• Edição 071
  • 08 de março de 2007

Argumento

Brincadeira tem que ter hora na vida da criança

Isabella Bonisolo - AgN Praia Vermelha

Bonecas, jogos, bola e blocos de montar. Ou você era do tipo que preferia pique-esconde, amarelinha e pipa? Não importa. O que essas e muitas outras brincadeiras fizeram por você, talvez seja muito mais do que você imagina. Através de atividades lúdicas, a criança tem a oportunidade de desenvolver-se em diversos planos: psicomotor, lingüístico, cognitivo, moral, afetivo, entre outros.

Nos primeiros 18 meses de vida, os jogos são de exercício. Os bebês, em movimentos repetidos, se auto-reconhecem. “As maiores aquisições da criança são obtidas através da brincadeira. Através disso, ela vai se conhecendo e se constituindo como sujeito humano. Quanto mais nova a criança, maior a necessidade de brincadeiras com movimento, para ela apreender o mundo exterior e os objetos no seu entorno”, declara Lílian Ulup, coordenadora técnica da Divisão de Psicologia Aplicada do Instituto de Psicologia da UFRJ.

A partir do 3º ano, os jogos simbólicos prevalecem. Cenas e imitações de situações em que os pequenos vivem, além de momentos de pura imaginação, servem como substitutos de vontades que não são supridas no dia a dia. Entre 7 e 11 anos os jogos com regras são os mais preferidos, o que proporciona o desenvolvimento moral das crianças.

- À medida que a criança cresce, as suas necessidades não são sempre atendidas de imediato. Em muitas dessas brincadeiras, as crianças conseguem sanar o que o adulto não pode ou quer dar - explica a psicóloga.
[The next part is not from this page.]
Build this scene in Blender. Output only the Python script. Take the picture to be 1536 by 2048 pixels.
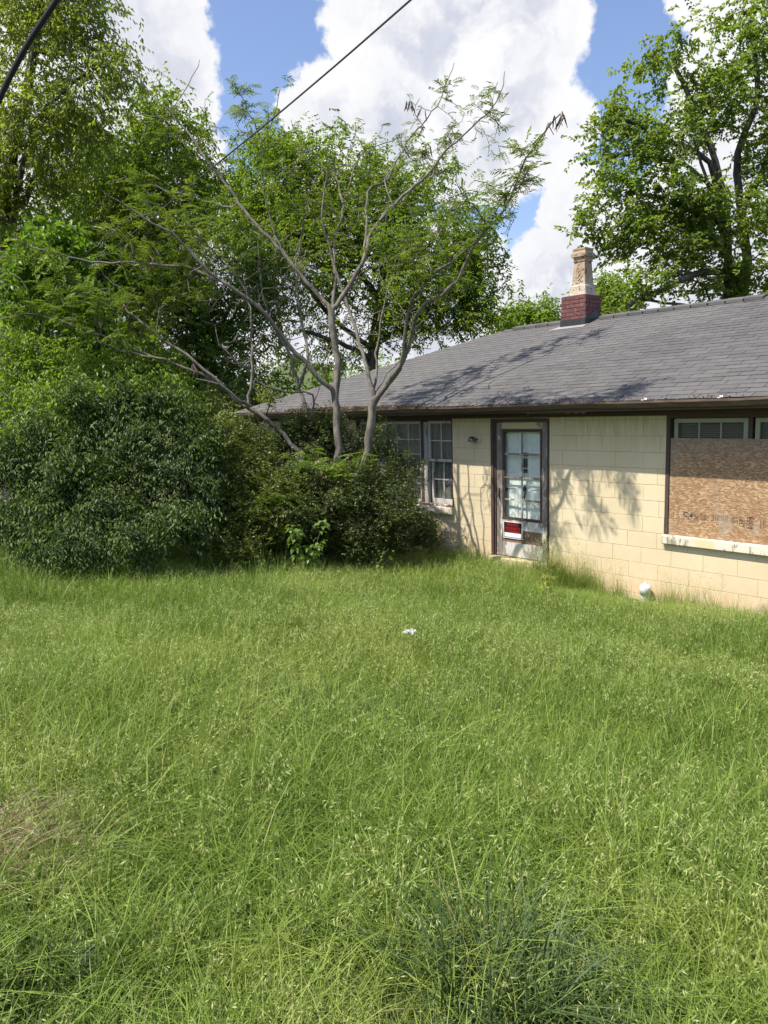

Lílian Ulup atenta ainda para os brinquedos que são disponibilizados para as crianças. Afirma que eles podem chegar a ter um nível de sofisticação que desinteressa e inibe a imaginação da criança. “Qual seria a papel ativo da criança? Ligar um botão? A brincadeira deve ser a imaginação em ação”, declara.

Infelizmente, em algumas regiões do país, ser criança não é necessariamente ter infância. Lílian revela que muitas começam a trabalhar a partir dos 8 anos, o que retira a prática de brincar de suas vidas.

Presença adulta nas brincadeiras é benéfica

Segundo uma pesquisa do Instituto Ipsos, que entrevistou cerca de mil pessoas, apenas 53% dos pais brincam com seus filhos diariamente. Para Lílian, a presença do adulto - ou até de uma criança mais velha - nesse momento, é fundamental.

- O papel do adulto na brincadeira com a criança é de construir significados para as situações, objetos e afetos. Tem um exemplo muito clássico na literatura, que é a situação de dois bebês de oito meses, sentados, brincando, enquanto uma professora os observa. Um deles, ao receber uma fralda, cobre o rosto, acidentalmente. A professora, dá um significado a aquele ato dizendo: “cadê?”. E, ao puxar o pano, fala: “achou!”. Aquilo, ao se repetir, cria uma situação lúdica em que o adulto serve de mediador entre o bebê e a cultura na qual ele está inserido - acredita a psicóloga.

A pesquisa ainda revela que somente 14% dos pais sentem prazer ao brincar com seus filhos. Lílian acredita que isso possa ser reflexo das novas relações familiares vigentes. “Os jovens estão casando-se mais velhos, pois optam por construir uma carreira profissional antes, e escolhem ter apenas um filho, muitas famílias são desfeitas, com o divórcio, as mulheres não ficam mais em casa, elas trabalham, entre outros. Os pais têm muito menos tempo para ficar com seus filhos.”

Outro dado assustador é a resposta de 97% das crianças, que afirmam que ver televisão é seu passatempo favorito. Lílian Ulup defende que ver TV não é ruim, mas deve ser uma atividade com tempo limitado e acompanhada pelos pais, para que haja interação. “Independente do conteúdo veiculado, não é bom que a criança passe um número muito grande de horas sentada. A parte do psiquismo está muito ligada à motricidade. Ela precisa se movimentar”, conclui.